Quality Management Tools and Techniques

X-bar and R-chart

The main difference between X-bar and R-chart is that an X-bar is used to evaluate if the sample mean is in statistical control. That is, it focuses on analyzing the process mean. On the hand, R-chart indicates if the sample variability is in statistical control. R-chart focuses on the process range. The two charts are commonly used together to evaluate the stability of a process in an organization. Besides, they are used when the data is variable. The two charts are often displayed together in one graph because they are interpreted together to determine if the process is in control. Ideally, the R-chart is reviewed since the disparity in the process should be put under control to enable concurrent examination of the X-bar to establish if the mean of the sample is statistically controllable. This process is adopted because the control limits are approximated using the mean and standard deviation for the X-bar. Thus, if the R-chart is out of control, then the X-bar is also likely to be out of control. Examples of variables that can be measured using these two charts are weight, temperature, and pressure.

P-chart and C–chart

A P-chart makes use of non-conforming items in a sample as the sample statistic. In order to use a P-chart, it should be possible to separate conforming from non-conforming items. Then, the non-conforming items are expressed as a proportion of the total items. On the other hand, a C–chart is used when analyzing the total counts of non-conformities per unit that arise during a sampling period. Under C–chart, the sample is often of a constant size. The two charts are used when the data is a characteristic. A P-chart is often used for quality attributes that are distinct in nature. Besides, these attributes should involve good/bad or yes/no choices. Thus, it focuses on the proportion of faulty units in a sample. On the other hand, a C-chart is used to monitor distinct non-conformities in the event that there is more than one non-conformity in a single unit. Thus, it focuses on the number of defects on each item. The P-chart can monitor attributes such flat tires, late flights, broken eggs per crate, and soil printed logos in a rim. This means that the P-chart is instrumental in progressive monitoring of the above attributes and many more. Examples of attributes that can be measured using a C–chart are the number of monthly customer complaints in a bank and number of defects in a final product such as a car.

Scharadin Hotels Case Solution

Three-sigma control limit

In this case, a C-chart will be suitable to analyze where the process is in control or not.
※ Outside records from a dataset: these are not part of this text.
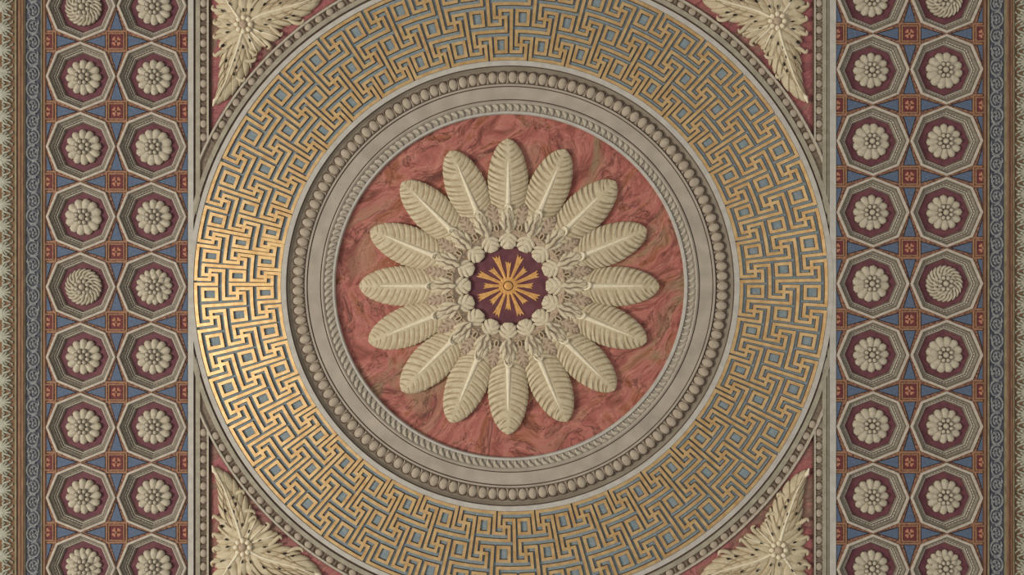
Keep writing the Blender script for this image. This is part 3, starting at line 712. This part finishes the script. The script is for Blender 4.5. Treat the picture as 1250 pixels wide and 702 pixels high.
# ------------------------------------------------------------------ corner acanthus sprays
def spray(sx, sy, fx, fy, label):
    o = empty('acanthus_spray', fx, fy, label, 'ornament', 'acanthus sprays of the corner panels', h=0)
    def leaf_part(spine, wl, wr, n, depth, shift, H=4.5, h0=0.5, hot=None, rib=True, z=0.0):
        sp = [(sx * x, sy * y) for x, y in spine]
        if sx * sy < 0: wl, wr = wr, wl
        mb = MB(); leaf(mb, sp, wl, wr, n=n, depth=depth, shift=shift, H=H, h0=h0 + z, groove=0.9, cols=6, rpl=8, base=-3.0, hot=hot, pw=2.4, jit=0.2)
        p = put('leaf', mb.mesh('leaf', ['petal', 'petal_v', 'bole'], smooth=True), o)
        if rib:
            mb = MB(); q = catmull([(x, y) for x, y in sp], 20)
            tube(mb, [(x, y, h0 + z + H * min(1, (1 - i / 20) * 4 + .2) - .3) for i, (x, y) in enumerate(q)], [1.8 * (1 - i / 20) + .25 for i in range(21)], 0, 5)
            put('midrib', mb.mesh('midrib', ['rib'], smooth=True), p)
    hot = (2.2, 4.0, (1, 2, 3, 4, 5, 6)); hot = None
    sm = [(0, 4), (.35, 9), (.65, 8.5), (.85, 5.5), (1, 1)]
    leaf_part([(0, 0), (-12, -16), (-24, -34), (-38, -52)], [(0, 6), (.3, 15), (.6, 17), (.85, 10), (1, 1)], [(0, 6), (.3, 15), (.6, 17), (.85, 10), (1, 1)], 6, .30, .22, z=-1.2, hot=hot)
    for sp_ in ([(0, 0), (-14, 6), (-26, 9), (-37, 15)], [(0, 0), (-14, 0), (-26, -4), (-38, -4)], [(0, 0), (-12, -6), (-24, -14), (-37, -16)],
                [(0, 0), (5, -14), (8, -26), (14, -38)], [(0, 0), (0, -14), (-3, -28), (-3, -40)]):
        leaf_part(sp_, sm, sm, 3, .34, .30, z=-.6, H=3.5, rib=False)
    for sp_ in ([(0, 0), (9, 9), (17, 17), (26, 25)], [(0, 0), (16, 7), (30, 11), (41, 15)], [(0, 0), (6, 14), (12, 26), (15, 33)]):
        leaf_part(sp_, sm, sm, 3, .34, .30, z=-.4, H=3.5)
    A = [(0, 0), (-6, 24), (-15, 50), (-24, 74), (-37, 96)]
    wi = [(0, 5), (.1, 13), (.2, 19.5), (.32, 21), (.45, 21.5), (.58, 18.5), (.7, 15.5), (.8, 12), (.9, 6.5), (.96, 3), (1, 1)]
    wo = [(0, 5), (.08, 14), (.16, 24), (.3, 26), (.42, 20), (.52, 16.5), (.64, 13), (.78, 8.5), (.88, 5), (.96, 3), (1, 1)]
    leaf_part(A, wi, wo, 9, .22, .27, H=4.6, hot=hot)
    B = [(0, 0), (22, -12), (48, -20), (72, -27), (94, -37)]
    leaf_part(B, wo, wi, 9, .22, .27, H=4.6, hot=hot)
    for P, s1 in ((A, 1), (B, -1)):      # long folds that run with the midrib
        mb = MB(); q = catmull(P, 24)
        for off, a_, b_ in ((-10, 5, 18), (-5, 4, 20), (5.5, 4, 20), (11, 5, 17)):
            ln = []
            for i in range(a_, b_):
                (x0, y0), (x1, y1) = q[i], q[i + 1]; dx, dy = x1 - x0, y1 - y0; d = sqrt(dx * dx + dy * dy); f = (i - a_) / (b_ - a_ - 1)
                w = off * (0.35 + 0.65 * sin(pi * min(1, .15 + f * .85)))
                ln.append((sx * (x0 - dy / d * w), sy * (y0 + dx / d * w), 4.9 - abs(off) * .12 + .3))
            tube(mb, ln, [.25 + .45 * sin(pi * i / (len(ln) - 1)) for i in range(len(ln))], 0, 4)
        put('fold', mb.mesh('fold', ['petal_v'], smooth=True), o)
    for P in (A, B):
        e, f = P[-1], P[-2]; dx, dy = e[0] - f[0], e[1] - f[1]; d = sqrt(dx * dx + dy * dy); dx /= d; dy /= d
        mb = MB(); q = [(e[0] - dx * 10, e[1] - dy * 10), (e[0] - dx * 4 - dy * 1.5, e[1] - dy * 4 + dx * 1.5), (e[0] + dx * 3, e[1] + dy * 3)]
        tube(mb, [(sx * x, sy * y, 1.6) for x, y in q], [1.2, 2.6, .7], 0, 5); put('curled_tip', mb.mesh('curled_tip', ['rib'], smooth=True), o)
    for q in ([(2, 26), (8, 32), (13, 36), (15, 33)], [(-6, 40), (3, 43), (11, 43), (14, 39)], [(28, -2), (37, 6), (44, 12), (46, 8)], [(20, 16), (27, 21), (31, 26), (27, 29)],
              [(-20, 12), (-30, 13), (-37, 15), (-37, 10)], [(-22, -4), (-31, -2), (-37, -3), (-36, -8)], [(-16, 30), (-28, 32), (-36, 37), (-38, 33)], [(52, -8), (62, -3), (70, -3), (72, -8)],
              [(-14, 60), (-6, 66), (-1, 67), (0, 63)], [(-20, -20), (-32, -18), (-39, -20), (-38, -25)]):
        mb = MB(); t_ = catmull(q, 10); tube(mb, [(sx * x, sy * y, 1.2) for x, y in t_], [1.0, 1.7, 2.2, 2.5, 2.5, 2.3, 2.1, 1.9, 1.6, 1.2, .4], 0, 6, 0.9)
        put('lobe', mb.mesh('lobe', ['petal'], smooth=True), o)
    mb = MB()
    for x, y in ((-26, -17), (-19, 0), (-20, 9), (-26, 25), (-1, 27), (-7, 31), (7, 19), (20, 8), (26, 0), (31, -6), (-1, -18), (9, -18), (-17, -25), (25, -25), (-11, 43), (-9, 52), (-12, 60), (51, -8), (60, -11), (-22, 44), (44, -26)):
        a_ = atan2(y, x); ca, sa = cos(a_), sin(a_)
        P_ = [(sx * (x + ca * u - sa * w), sy * (y + sa * u + ca * w)) for u, w in ((-2.4, 0), (-.6, -.55), (1.2, -.85), (2.2, 0), (1.2, .85), (-.6, .55))]
        prism(mb, P_, 0, 5.6)
    put('hole_dark_peg', mb.mesh('hole_dark_peg', ['black']), o)['kind'] = 'stuff'  # solid black pegs, their colour stands for the dark inside pierced holes
    mb = MB(); half_ellipsoid(mb, 0, 0, 5.0, 5.0, 6.8, 3.0, 0, 14, 4)
    mb.add([(11.5 * cos(2 * pi * q / 24), 11.5 * sin(2 * pi * q / 24), 6.4) for q in range(24)], [tuple(range(24))], 1)
    c = put('flower_centre', mb.mesh('flower_centre', ['taupe', 'petal_v'], smooth=True), o)
    mb = MB(); half_ellipsoid(mb, 0, -8.4, 3.0, 3.4, 6.2, 2.4, 0, 9, 3); me = mb.mesh('petal', ['rib'], smooth=True)
    for k in range(8): put('petal', me, o, rz=2 * pi * k / 8)
spray(1, 1, 299, 31.5, 'cream acanthus spray with round flower in the top left corner panel')
spray(-1, 1, 947, 27.5, 'cream acanthus spray with round flower in the top right corner panel')
spray(1, -1, 298, 666.5, 'cream acanthus spray with round flower in the bottom left corner panel')
spray(-1, -1, 948.5, 670, 'cream acanthus spray with round flower in the bottom right corner panel')
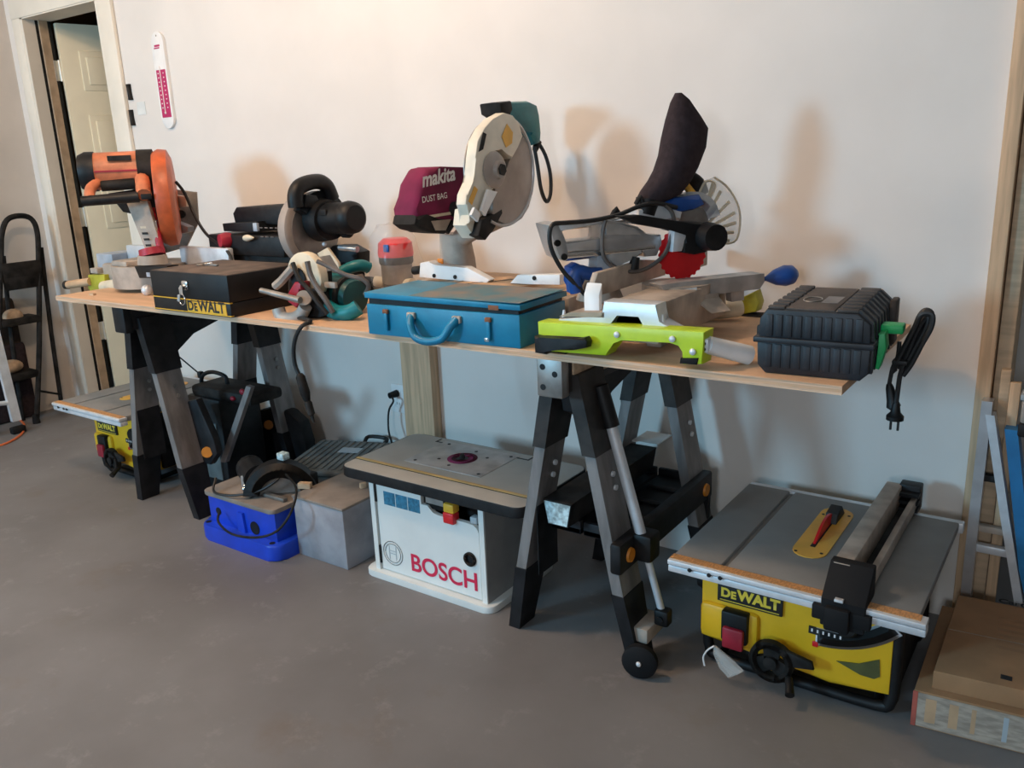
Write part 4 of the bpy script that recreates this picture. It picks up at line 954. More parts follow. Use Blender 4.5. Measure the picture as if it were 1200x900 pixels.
part('motor_cap', MB().lathe([(0.053, 0), (0.055, 0.012), (0.051, 0.035), (0.040, 0.045), (0, 0.046)], m0 + Vector((0.150, -0.02, 0.01)), (1, -0.1, 0.03), 24), M_blacks, mo)
part('motor_highlight_plate', MB().box(m0 + Vector((0.085, -0.064, 0.03)), (0.03, 0.008, 0.02), None, 0.002), M_dustblack, mo)
hdl = MB()
hdl.tube([(2.585, -0.451, 1.143), (2.585, -0.45, 1.178), (2.585, -0.432, 1.205), (2.585, -0.385, 1.219), (2.585, -0.336, 1.219), (2.585, -0.307, 1.201), (2.585, -0.289, 1.16)], 0.026, 12, 4)
part('d_handle', hdl, M_black, o)
part('trigger_block', MB().slab([(2.575, -0.432, 1.141), (2.575, -0.419, 1.182), (2.575, -0.374, 1.177), (2.575, -0.349, 1.135)], (0.03, 0, 0), 0.004), M_black, o)
part('depth_knob', MB().lathe([(0, 0), (0.022, 0), (0.024, 0.03), (0.016, 0.042), (0, 0.042)], (2.651, -0.31, 1.052), (1, -0.3, 0.1), 14), M_dustblack, o)
part('small_bolt', MB().ell((2.614, -0.37, 1.014), (0.008, 0.008, 0.008)), M_alulight, o)
part('link_rod', MB().cyl((2.655, -0.34, 1.001), (2.739, -0.34, 0.997), 0.010), M_alu, o)
lw = MB(); lw.slab([(2.627, -0.42, 0.989), (2.679, -0.42, 1.01), (2.725, -0.42, 0.961), (2.729, -0.42, 0.933), (2.676, -0.42, 0.931)], (0, 0.012, 0), 0.003); part('cream_shoe', lw, M_cream, o, 'cream coloured lower guard link')

# ---- teal circular saw lying on its side, cord hanging over the front edge
o = thing('circular_saw', 'teal circular saw lying on its side by the blue metal case', 'circular saw', (2.90, -0.58, TT))
pl = MB(); pl.slab([(2.749, -0.6, 0.979), (2.779, -0.6, 0.998), (2.837, -0.6, 0.925), (2.833, -0.6, 0.813), (2.79, -0.6, 0.81)], (0, 0.10, 0), 0.002); part('shoe_plate', pl, M_steel, o)
c0 = Vector((2.785, -0.56, 0.887)); c1 = Vector((2.93, -0.57, 0.884))
da = (c1 - c0).normalized()
mt = MB(); mt.lathe([(0, -0.03), (0.062, -0.025), (0.066, 0.0), (0.066, 0.06), (0.060, 0.075)], c0, da, 24); mo = part('motor_housing', mt, M_teal, o)
part('motor_barrel', MB().lathe([(0.058, 0.07), (0.060, 0.08), (0.058, 0.14), (0.050, 0.165), (0, 0.168)], c0, da, 24), mat('dark_teal', (0.0, 0.075, 0.08), 0.4, var=0.2), mo)
part('barrel_ring', MB().lathe([(0.0595, 0.128), (0.064, 0.13), (0.064, 0.145), (0.058, 0.147)], c0, da, 24), M_dustblack, mo)
part('front_knob', MB().tube([(2.897, -0.64, 0.861), (2.95, -0.65, 0.849), (2.995, -0.645, 0.854), (3.017, -0.63, 0.868)], 0.024, 10, 3), M_teal, o)
part('rear_handle', MB().tube([(2.829, -0.5, 0.948), (2.859, -0.49, 0.961), (2.884, -0.47, 0.965), (2.893, -0.45, 0.955)], 0.019, 10, 3), M_teal, o)
part('trigger_clip', MB().box((2.932, -0.65, 0.932), (0.045, 0.012, 0.018), None, 0.003), M_castdust, o)
part('base_bracket', MB().slab([(2.875, -0.63, 0.962), (2.898, -0.63, 0.968), (2.894, -0.63, 0.917), (2.871, -0.63, 0.91)], (0, 0.02, 0)), M_dustblack, o)
part('blade_cover', MB().lathe([(0, -0.01), (0.085, -0.01), (0.092, 0.005), (0.085, 0.022), (0, 0.022)], (2.737, -0.55, 0.904), da, 26), M_dustblack, o)
part('cord', MB().tube([(3.039, -0.62, 0.906), (3.066, -0.63, 0.933), (3.051, -0.64, 0.954), (3.007, -0.66, 0.967), (2.951, -0.67, 0.99), (2.917, -0.68, 1.005)], 0.007), M_greycord, o)
part('cord', MB().tube([(2.885, -0.69, 1.005), (2.893, -0.69, 0.966), (2.917, -0.69, 0.927), (2.948, -0.69, 0.893), (2.961, -0.68, 0.857)], 0.008), M_greycord, o)
part('cord', MB().tube([(2.821, -0.69, 0.998), (2.846, -0.695, 0.954), (2.891, -0.7, 0.922), (2.922, -0.7, 0.888), (2.949, -0.69, 0.853)], 0.007), M_dustblack, o)
part('hanging_cord', MB().tube([(2.95, -0.62, 0.84), (2.88, -0.66, 0.838), (2.82, -0.70, 0.838), (2.924, -0.735, 0.839), (2.924, -0.768, 0.83), (2.901, -0.775, 0.799), (2.884, -0.775, 0.757), (2.881, -0.773, 0.71), (2.895, -0.77, 0.674)], 0.0062), M_cord, o)
ca, cb, cc = Vector((2.892, -0.77, 0.685)), Vector((2.914, -0.77, 0.609)), Vector((2.926, -0.77, 0.563))
part('cord_connector', MB().lathe([(0.008, 0), (0.014, 0.01), (0.015, 0.06), (0.009, 0.085), (0.012, 0.09), (0.011, 0.125), (0.005, 0.13), (0.004, 0.15), (0, 0.151)], ca, cc - ca, 12), M_dustblack, o)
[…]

Alternatively, a P-chart may also be used. Calculations of the three-sigma control limit for a C-chart are presented below.

Control limit = number of complaints / number of samples = 85 / 30 = 2.833

Upper control limit = control limit + z√ control limit = 2.833 + 3√2.833 = 7.8831

Lower control limit = control limit – z√ control limit = 2.833 – 3√2.833 = -2.216

The lower control limit is a negative value. Therefore, it will be rounded up to zero because there are no negative control limits. The C-chart for the process is displayed below.

It shows a C-chart. The graph shows the data points and the control limits for the number of incorrect bills.
Graph 1: It shows a C-chart. The graph shows the data points and the control limits for the number of incorrect bills.

Stability of the process

In most cases a process is considered to be in control if all the data points lie within the upper and lower control limit. In this case, all the data points lie within the two control limits. However, a further review of the chart shows that the process is out of control because the last consecutive eleven points are above the control limit. It is worth mentioning that the chart is based on a normal distribution. Further, about half of the data points are above average. This indicates a trend which implies that the statistical process is not stable.

Is the problem the new system?

A review of the control limits shows that the problem is not the new computer system. The system was in place since the beginning of the month but the problem started happening from the third week. Therefore, the problem may be due to other reasons.


A further analysis needs to be carried out in order to find the cause of the problem. Specifically, the analysis needs to focus on the changes that occurred from the third week of the month. Specifically, the management needs to look for incorrect bills that were issued in the fourth and the third week to ascertain if a common factor exists. For instance, the management can try and verify if the incorrect bills were issued by new employees. This can be indication that the new employees do not know how to use the system properly. In this case, a recommendation should be made to train the new employees.